Whether for recreation, research, or commercial work, diving puts humans in a fundamentally hazardous environment. Visibility, pressure effects, and sound distortion limit communication between divers and surface teams, making real-time coordination difficult. Response time is critical in emergencies, and delays can be dangerous.
Diver recall systems are essential safety tools that bridge this communication gap, allowing topside crews to alert divers immediately when conditions change or an emergency arises, necessitating ending the dive or performing another emergency response.
Common Methods
Surface crews can signal divers by banging a dive weight, hammer, or screwdriver against a boat hull or dive ladder. Many divers report that it takes a while to register the recall, even when they expect it.
Surface marker buoy (SMB) tags consist of a carabiner or bolt snap sent down a diver’s line with a note or mini slate attached. Divers feel the tag hit their spool or reel and read the attached message that explains the situation. This method requires a diver to have an SMB deployed and the surface operator to reach the SMB and manipulate the line.
Revving a boat engine is widely considered unreliable and inconsistent as a signal. Divers often can’t distinguish it from normal boat noise, especially during deeper dives or in areas with heavy marine traffic.

Pyrotechnics
A pyrotechnic diver recall system, often referred to as a thunder flash, is a specialized tool that uses controlled underwater detonations to send loud, unmistakable signals to divers. When a thunder flash detonates underwater, it generates an intense shockwave in all directions. The resulting sound and pressure wave travels efficiently through the water, and divers report hearing and feeling the detonation over a range of several hundred feet.

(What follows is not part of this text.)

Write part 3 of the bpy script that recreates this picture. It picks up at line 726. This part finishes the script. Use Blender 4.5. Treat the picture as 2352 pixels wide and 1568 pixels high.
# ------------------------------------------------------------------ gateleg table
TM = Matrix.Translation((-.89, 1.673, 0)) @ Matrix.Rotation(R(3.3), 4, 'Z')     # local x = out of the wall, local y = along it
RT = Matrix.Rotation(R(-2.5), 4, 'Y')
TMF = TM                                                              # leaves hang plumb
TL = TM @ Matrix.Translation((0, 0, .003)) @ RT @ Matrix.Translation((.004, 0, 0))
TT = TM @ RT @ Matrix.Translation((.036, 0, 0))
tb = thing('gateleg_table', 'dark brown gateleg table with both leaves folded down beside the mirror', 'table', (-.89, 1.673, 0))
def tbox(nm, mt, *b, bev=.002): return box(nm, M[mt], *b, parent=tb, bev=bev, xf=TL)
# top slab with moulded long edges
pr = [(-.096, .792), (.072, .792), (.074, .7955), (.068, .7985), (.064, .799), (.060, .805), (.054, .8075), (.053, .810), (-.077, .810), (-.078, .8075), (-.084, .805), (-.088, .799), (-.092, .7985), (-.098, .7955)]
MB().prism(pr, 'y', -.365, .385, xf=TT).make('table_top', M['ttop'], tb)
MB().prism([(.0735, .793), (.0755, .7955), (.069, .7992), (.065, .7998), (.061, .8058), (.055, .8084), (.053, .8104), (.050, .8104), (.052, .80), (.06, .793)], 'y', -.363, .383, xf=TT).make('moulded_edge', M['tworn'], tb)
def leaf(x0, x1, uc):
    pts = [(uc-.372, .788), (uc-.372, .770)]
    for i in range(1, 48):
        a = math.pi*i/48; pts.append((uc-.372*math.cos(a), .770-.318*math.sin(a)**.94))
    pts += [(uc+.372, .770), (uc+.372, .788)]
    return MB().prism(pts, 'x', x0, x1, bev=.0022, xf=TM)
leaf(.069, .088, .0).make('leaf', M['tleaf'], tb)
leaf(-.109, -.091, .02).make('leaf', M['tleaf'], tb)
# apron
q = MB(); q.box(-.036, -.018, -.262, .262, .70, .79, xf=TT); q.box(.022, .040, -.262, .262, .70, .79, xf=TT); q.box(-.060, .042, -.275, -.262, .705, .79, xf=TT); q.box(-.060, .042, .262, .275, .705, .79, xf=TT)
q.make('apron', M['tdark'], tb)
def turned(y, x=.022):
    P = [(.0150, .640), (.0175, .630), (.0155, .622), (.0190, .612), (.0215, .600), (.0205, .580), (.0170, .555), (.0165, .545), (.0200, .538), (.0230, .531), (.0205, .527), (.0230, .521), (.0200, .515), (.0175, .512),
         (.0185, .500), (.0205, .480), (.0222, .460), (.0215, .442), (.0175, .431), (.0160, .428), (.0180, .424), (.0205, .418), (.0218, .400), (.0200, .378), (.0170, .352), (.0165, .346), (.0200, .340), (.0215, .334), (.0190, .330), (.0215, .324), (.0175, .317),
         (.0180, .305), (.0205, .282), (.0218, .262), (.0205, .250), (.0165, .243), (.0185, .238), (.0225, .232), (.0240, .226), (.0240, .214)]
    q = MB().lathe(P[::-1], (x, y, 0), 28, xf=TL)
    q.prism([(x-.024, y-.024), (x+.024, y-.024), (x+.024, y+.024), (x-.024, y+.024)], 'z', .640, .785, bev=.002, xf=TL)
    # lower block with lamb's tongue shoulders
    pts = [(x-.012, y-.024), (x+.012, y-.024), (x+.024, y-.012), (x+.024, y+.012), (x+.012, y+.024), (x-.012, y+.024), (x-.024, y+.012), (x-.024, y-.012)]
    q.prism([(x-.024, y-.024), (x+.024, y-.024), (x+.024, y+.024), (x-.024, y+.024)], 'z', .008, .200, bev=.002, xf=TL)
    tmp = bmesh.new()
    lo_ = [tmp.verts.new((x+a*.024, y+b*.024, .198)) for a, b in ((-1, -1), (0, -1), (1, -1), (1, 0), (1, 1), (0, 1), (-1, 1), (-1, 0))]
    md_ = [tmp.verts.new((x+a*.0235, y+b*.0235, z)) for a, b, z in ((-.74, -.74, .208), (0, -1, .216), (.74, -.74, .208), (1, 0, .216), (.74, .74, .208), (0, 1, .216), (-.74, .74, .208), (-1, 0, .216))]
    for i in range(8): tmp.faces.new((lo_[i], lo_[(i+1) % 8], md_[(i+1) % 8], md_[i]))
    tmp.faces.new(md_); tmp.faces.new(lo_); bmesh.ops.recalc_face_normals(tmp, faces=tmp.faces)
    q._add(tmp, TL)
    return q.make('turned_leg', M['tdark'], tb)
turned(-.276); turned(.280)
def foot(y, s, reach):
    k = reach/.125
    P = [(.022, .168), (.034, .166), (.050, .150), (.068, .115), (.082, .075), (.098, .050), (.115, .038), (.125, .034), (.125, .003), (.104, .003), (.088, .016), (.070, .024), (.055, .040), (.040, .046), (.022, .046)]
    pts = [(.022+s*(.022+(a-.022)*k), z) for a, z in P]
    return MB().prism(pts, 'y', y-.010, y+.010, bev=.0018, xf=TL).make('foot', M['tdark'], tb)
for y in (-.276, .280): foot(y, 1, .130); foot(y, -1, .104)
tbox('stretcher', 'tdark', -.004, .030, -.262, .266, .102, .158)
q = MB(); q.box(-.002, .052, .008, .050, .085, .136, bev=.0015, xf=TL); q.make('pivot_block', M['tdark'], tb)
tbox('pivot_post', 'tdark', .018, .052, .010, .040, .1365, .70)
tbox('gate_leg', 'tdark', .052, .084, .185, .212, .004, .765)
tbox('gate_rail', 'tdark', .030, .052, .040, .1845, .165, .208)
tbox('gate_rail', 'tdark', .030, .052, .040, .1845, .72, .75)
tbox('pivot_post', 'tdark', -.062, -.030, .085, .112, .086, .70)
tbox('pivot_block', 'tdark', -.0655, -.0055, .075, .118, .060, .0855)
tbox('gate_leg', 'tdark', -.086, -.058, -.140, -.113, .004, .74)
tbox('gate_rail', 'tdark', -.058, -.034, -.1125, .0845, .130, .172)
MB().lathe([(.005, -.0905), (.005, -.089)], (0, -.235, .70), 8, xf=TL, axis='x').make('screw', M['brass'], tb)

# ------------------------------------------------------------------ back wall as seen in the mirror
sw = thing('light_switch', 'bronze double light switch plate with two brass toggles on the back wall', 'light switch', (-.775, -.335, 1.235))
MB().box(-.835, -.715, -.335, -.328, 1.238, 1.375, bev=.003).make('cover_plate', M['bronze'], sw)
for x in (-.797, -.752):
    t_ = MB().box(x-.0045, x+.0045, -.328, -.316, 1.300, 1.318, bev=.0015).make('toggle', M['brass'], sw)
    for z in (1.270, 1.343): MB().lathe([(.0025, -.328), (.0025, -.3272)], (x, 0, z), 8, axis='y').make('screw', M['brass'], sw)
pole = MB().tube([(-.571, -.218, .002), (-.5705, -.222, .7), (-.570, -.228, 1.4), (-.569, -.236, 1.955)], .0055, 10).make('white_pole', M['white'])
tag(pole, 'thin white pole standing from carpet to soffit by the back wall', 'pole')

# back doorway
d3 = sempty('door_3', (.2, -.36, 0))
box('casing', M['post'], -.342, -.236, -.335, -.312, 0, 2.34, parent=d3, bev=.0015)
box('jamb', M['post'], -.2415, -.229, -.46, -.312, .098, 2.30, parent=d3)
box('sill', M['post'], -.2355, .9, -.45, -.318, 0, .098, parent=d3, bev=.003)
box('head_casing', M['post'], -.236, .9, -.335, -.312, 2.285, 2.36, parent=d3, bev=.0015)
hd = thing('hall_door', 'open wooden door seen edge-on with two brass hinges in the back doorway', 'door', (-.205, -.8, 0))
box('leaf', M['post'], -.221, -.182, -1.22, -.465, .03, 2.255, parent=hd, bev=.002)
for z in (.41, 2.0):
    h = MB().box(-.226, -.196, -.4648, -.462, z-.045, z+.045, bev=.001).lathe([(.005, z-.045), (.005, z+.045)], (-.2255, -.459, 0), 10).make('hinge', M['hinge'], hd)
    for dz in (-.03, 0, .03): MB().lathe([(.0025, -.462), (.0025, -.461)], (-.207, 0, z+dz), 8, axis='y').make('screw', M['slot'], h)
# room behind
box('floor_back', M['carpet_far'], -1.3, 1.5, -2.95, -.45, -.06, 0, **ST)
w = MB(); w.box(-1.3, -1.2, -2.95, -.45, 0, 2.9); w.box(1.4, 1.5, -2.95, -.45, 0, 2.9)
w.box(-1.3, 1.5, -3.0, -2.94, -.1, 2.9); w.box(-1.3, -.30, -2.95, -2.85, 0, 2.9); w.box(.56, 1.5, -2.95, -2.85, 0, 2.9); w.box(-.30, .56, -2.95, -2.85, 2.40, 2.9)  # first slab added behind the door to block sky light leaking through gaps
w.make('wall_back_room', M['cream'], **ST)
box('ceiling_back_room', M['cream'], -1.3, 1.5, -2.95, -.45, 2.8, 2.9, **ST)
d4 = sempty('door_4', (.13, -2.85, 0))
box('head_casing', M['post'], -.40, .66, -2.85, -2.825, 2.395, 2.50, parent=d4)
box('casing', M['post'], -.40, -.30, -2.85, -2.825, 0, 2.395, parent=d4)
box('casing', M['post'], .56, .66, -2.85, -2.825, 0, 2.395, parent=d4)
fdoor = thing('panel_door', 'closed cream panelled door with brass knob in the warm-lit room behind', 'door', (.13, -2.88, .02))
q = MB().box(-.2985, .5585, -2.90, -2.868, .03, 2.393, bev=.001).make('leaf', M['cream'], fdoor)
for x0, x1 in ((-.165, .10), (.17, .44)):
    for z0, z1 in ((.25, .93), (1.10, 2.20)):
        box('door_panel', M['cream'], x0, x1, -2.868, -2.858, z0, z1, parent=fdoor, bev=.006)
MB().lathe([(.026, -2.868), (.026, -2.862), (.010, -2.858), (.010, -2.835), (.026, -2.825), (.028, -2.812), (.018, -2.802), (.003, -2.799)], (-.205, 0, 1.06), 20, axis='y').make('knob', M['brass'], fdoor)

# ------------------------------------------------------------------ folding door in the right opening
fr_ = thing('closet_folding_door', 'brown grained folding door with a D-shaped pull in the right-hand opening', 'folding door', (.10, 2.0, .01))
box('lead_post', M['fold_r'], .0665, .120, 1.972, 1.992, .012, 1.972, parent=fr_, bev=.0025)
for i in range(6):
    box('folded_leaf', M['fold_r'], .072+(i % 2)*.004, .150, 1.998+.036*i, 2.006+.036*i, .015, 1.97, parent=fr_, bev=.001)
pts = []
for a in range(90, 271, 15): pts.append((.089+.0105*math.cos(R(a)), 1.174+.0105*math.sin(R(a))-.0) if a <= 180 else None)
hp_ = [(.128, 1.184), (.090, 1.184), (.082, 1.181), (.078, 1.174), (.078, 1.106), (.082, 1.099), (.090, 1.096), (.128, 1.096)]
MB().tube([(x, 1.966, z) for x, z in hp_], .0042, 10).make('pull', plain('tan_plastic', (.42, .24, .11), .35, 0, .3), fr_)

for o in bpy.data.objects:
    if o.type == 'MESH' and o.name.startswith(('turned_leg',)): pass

Some are ignited at the surface and then dropped over the side; others are hydrostatically operated and go off once reaching a specific depth. Each type has a disadvantage depending on your dive environment — you may be shallower than a hydrostatic device’s minimum operating depth or have an ignition flame that can injure the operator and spell disaster near oxygen tanks or fuel canisters.
Thunder flashes are no longer common in the dive industry due to several factors. Recreational dive operations avoid them for liability reasons, as they can cause hearing damage, barotrauma, and significant disorientation. Environmentally conscious divers don’t like throwing disposable and nonrecoverable units in the water.
While not suitable for every dive operation, pyrotechnic recall devices are still used in some places when the urgency of recalling divers outweighs the potential risks. They are also the primary method in various specialized dive environments where immediate, unmistakable signals are necessary. Military units, commercial dive operations, and some public safety teams dive in conditions where underwater situational awareness is often compromised, there’s no time to safely deploy other recall methods, and quick reaction capability is critical.


Acoustic
Acoustic diver recall systems use sound waves to transmit signals from the surface to divers underwater, allowing vessels and crew to promptly alert or recall divers to the surface. An underwater speaker attached to a cable dangles in the water at an optimized depth to transmit sound. An operator at the surface can transmit different tone patterns, siren alerts, and prerecorded messages, play music, or speak into a microphone to send direct voice commands and warnings to divers.
Transmissions are loud enough that a hooded diver at several hundred feet can detect them. Divers do not need special electronic equipment to hear acoustic recall systems — the sound travels in all directions and is detectable by the naked ear.
The physical environment — such as bottom topography and composition, physical structures, and currents — can significantly affect an acoustic device’s performance. The projection range and message comprehension can be greatly reduced, so operators should account for background noise and seek to minimize it as much as possible.
Divers often report that exhalation noise often hampers finding the source of a sudden waterborne sound. When using recorded voice transmissions or speaking live to divers underwater, a siren or alert tone before the message can help get the divers’ attention and prepare them for the stated message.
Extensive testing of acoustic recall systems also shows that repetition of clear, short phrases contributes to high intelligibility. Divers may misinterpret vague single-word commands or other complex messages if the specific directions are unclear.
It’s important for divers to observe a safety perimeter from the speaker as outlined in the unit’s operating manual. The dive operator should communicate this safe zone during the predive briefing. While these systems don’t cause anywhere near the physical discomfort level of a thunder flash or submarine sonar ping, these high-powered underwater audio transmission devices can cause permanent hearing loss or physiological damage if used inappropriately.
Conclusion
Diver recall systems allow dive operators to alert or recall divers in an emergency, but they do not eliminate the potential hazards inherent in diving or lessen the need for a thorough emergency action plan. It’s necessary to understand your recall system’s benefits and limitations and recognize if the dive plan includes elements that limit the capacity to quickly recall divers, such as decompression obligations or drift diving. Divers must be briefed in advance on what primary and secondary systems are in use and how to respond when a recall device is activated.
Misidentifying or ignoring the recall signal can lead to confusion and compromise safety. If you have to respond to a recall, use your safe ascent rate and complete any decompression obligations before surfacing.